__Records shown__.
* begin *

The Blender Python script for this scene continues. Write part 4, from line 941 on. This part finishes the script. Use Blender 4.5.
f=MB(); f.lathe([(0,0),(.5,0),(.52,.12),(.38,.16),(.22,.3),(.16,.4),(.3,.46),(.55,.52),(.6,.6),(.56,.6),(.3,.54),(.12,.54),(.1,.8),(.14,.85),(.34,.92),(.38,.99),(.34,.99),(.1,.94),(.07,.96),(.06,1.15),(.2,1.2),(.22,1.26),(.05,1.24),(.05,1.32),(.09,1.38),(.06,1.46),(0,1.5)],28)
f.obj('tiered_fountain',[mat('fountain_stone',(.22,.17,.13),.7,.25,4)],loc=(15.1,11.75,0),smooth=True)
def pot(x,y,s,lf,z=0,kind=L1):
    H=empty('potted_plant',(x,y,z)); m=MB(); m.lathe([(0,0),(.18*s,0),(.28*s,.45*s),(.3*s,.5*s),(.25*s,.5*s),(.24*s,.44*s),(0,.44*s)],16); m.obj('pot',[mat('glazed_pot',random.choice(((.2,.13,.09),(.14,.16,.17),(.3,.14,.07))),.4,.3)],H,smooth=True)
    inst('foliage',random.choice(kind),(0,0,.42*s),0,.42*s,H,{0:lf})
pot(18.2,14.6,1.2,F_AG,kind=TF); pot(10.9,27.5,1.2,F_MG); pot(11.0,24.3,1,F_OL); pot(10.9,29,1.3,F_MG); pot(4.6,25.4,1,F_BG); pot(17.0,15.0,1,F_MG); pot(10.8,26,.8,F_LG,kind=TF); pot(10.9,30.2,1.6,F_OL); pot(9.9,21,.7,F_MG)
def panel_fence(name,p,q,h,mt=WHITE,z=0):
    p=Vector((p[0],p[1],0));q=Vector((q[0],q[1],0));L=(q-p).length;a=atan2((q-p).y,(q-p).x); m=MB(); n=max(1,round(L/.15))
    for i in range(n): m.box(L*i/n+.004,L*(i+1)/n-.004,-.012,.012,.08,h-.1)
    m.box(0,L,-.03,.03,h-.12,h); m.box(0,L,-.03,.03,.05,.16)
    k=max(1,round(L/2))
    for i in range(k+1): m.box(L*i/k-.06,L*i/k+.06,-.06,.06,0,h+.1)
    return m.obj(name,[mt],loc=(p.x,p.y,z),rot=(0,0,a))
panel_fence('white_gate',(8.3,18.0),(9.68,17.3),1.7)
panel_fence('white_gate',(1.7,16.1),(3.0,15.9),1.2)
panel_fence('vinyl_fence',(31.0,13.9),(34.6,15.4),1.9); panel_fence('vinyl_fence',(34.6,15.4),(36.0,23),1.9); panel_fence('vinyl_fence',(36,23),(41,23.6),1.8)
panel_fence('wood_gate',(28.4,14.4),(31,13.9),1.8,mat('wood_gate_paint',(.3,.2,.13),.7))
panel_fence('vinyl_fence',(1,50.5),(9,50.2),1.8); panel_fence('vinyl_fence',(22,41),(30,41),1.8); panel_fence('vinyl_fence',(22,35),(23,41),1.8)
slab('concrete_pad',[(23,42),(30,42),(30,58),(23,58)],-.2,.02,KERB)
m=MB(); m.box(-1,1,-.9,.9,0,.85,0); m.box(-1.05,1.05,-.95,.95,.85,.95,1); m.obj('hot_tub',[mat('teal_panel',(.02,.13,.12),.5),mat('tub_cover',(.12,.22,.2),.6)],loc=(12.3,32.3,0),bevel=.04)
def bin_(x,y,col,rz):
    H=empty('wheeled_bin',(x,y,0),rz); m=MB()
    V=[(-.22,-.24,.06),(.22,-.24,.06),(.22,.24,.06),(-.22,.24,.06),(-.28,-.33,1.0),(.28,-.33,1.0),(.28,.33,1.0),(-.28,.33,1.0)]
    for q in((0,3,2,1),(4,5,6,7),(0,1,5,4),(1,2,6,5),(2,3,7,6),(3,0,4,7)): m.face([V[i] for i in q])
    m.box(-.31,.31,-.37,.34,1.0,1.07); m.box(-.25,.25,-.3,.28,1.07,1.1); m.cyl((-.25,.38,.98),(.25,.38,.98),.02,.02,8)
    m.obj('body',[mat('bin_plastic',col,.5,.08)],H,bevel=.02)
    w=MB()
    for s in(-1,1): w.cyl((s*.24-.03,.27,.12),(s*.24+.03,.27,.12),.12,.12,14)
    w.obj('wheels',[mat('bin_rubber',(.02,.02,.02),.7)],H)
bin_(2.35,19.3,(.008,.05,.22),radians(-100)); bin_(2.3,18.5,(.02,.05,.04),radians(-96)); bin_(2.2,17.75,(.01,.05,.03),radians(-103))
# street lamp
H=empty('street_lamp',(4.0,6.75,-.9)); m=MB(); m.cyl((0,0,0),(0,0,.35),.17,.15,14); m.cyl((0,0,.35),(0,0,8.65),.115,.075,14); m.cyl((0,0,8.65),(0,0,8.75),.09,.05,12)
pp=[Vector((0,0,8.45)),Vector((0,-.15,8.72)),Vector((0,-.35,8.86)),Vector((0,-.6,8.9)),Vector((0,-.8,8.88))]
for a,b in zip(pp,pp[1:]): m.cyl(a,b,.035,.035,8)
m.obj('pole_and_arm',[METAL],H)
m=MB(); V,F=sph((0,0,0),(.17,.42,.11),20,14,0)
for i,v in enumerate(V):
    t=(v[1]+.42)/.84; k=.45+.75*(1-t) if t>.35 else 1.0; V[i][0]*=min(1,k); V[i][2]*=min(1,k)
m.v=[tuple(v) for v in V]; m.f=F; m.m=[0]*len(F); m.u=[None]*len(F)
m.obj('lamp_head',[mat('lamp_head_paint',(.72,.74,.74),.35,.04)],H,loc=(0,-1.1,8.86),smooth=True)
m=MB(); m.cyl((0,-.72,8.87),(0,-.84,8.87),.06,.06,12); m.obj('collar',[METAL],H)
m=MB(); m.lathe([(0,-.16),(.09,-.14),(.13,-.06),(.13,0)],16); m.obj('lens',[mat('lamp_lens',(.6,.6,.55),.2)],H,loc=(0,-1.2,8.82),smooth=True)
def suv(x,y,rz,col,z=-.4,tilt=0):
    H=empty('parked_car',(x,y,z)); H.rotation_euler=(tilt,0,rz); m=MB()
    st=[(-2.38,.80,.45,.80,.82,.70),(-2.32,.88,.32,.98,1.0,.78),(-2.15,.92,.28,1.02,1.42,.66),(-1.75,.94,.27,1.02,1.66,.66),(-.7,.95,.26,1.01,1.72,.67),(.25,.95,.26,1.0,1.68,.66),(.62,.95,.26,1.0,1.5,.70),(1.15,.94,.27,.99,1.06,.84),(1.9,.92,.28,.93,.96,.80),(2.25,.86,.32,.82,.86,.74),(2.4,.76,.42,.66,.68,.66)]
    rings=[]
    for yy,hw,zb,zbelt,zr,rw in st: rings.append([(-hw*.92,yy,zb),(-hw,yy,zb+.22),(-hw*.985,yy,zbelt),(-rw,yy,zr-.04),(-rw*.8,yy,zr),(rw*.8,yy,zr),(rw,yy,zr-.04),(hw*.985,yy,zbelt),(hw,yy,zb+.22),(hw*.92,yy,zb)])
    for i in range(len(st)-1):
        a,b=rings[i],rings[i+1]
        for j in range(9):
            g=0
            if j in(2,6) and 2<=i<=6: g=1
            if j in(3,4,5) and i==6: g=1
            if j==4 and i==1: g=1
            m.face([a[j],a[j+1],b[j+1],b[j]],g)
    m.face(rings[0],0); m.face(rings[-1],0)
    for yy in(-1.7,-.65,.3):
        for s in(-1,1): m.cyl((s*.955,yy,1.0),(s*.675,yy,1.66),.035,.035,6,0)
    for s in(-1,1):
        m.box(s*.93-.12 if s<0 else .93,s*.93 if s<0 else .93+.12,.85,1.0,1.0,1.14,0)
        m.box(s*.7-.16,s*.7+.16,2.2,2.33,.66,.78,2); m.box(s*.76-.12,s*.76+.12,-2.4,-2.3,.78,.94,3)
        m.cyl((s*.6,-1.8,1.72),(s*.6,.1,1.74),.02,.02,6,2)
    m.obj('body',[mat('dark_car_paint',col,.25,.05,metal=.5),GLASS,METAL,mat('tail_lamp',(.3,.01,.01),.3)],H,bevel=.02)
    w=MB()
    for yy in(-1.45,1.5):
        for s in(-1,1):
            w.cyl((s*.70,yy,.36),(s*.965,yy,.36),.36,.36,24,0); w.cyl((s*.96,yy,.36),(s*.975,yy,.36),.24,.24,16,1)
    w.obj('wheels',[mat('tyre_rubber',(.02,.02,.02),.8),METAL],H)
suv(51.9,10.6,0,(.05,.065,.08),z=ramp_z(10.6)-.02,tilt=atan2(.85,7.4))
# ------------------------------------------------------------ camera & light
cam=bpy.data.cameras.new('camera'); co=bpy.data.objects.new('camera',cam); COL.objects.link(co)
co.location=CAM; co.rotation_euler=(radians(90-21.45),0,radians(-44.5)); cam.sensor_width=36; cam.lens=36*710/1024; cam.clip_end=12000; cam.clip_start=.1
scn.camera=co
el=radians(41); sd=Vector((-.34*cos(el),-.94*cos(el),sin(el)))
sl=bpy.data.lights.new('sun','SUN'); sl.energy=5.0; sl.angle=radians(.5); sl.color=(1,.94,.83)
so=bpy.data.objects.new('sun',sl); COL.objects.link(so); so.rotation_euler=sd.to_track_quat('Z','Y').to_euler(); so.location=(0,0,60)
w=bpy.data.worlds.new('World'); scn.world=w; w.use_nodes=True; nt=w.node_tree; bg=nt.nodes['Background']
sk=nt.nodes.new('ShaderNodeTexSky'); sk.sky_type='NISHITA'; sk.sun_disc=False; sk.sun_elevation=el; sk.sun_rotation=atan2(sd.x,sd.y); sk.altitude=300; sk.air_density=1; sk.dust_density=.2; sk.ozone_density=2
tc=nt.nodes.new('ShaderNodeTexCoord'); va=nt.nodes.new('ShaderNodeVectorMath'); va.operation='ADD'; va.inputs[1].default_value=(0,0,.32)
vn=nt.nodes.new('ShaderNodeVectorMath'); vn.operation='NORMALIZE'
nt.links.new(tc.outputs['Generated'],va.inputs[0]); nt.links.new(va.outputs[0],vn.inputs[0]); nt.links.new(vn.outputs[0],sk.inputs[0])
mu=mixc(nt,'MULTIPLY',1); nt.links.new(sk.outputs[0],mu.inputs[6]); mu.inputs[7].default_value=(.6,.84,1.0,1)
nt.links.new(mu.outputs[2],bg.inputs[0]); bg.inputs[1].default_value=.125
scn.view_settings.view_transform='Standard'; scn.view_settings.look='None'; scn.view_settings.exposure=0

* end *
* begin *

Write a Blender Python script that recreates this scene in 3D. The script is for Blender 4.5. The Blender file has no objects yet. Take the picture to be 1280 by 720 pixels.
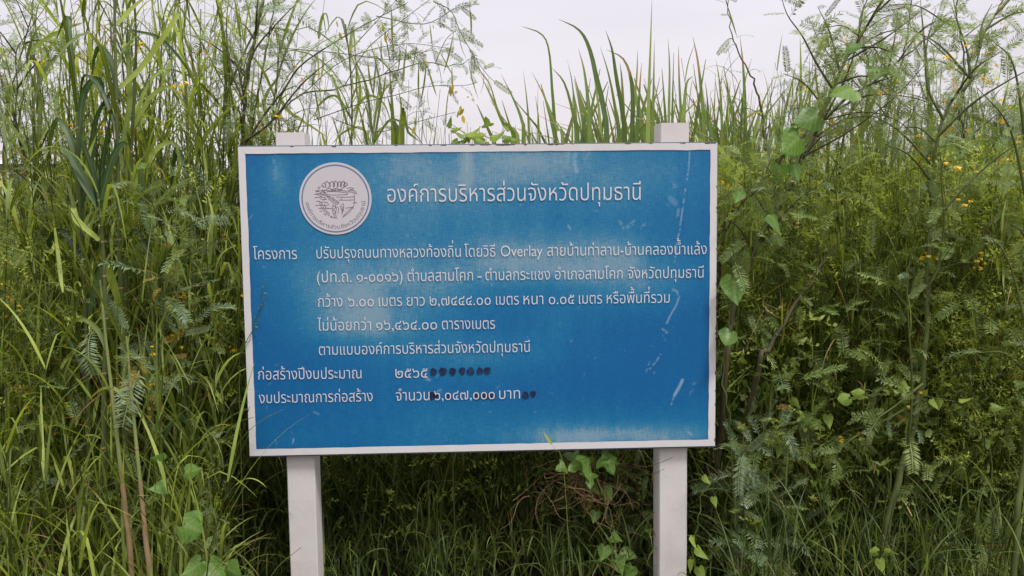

* end *
* begin *

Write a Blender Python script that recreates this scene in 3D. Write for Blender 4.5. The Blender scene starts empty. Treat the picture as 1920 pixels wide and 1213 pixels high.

* end *

__Exercise details__.
Copy every line from the records above that contains the word "pixels".

__Completed exercise__.
Write a Blender Python script that recreates this scene in 3D. The script is for Blender 4.5. The Blender file has no objects yet. Take the picture to be 1280 by 720 pixels.
Write a Blender Python script that recreates this scene in 3D. Write for Blender 4.5. The Blender scene starts empty. Treat the picture as 1920 pixels wide and 1213 pixels high.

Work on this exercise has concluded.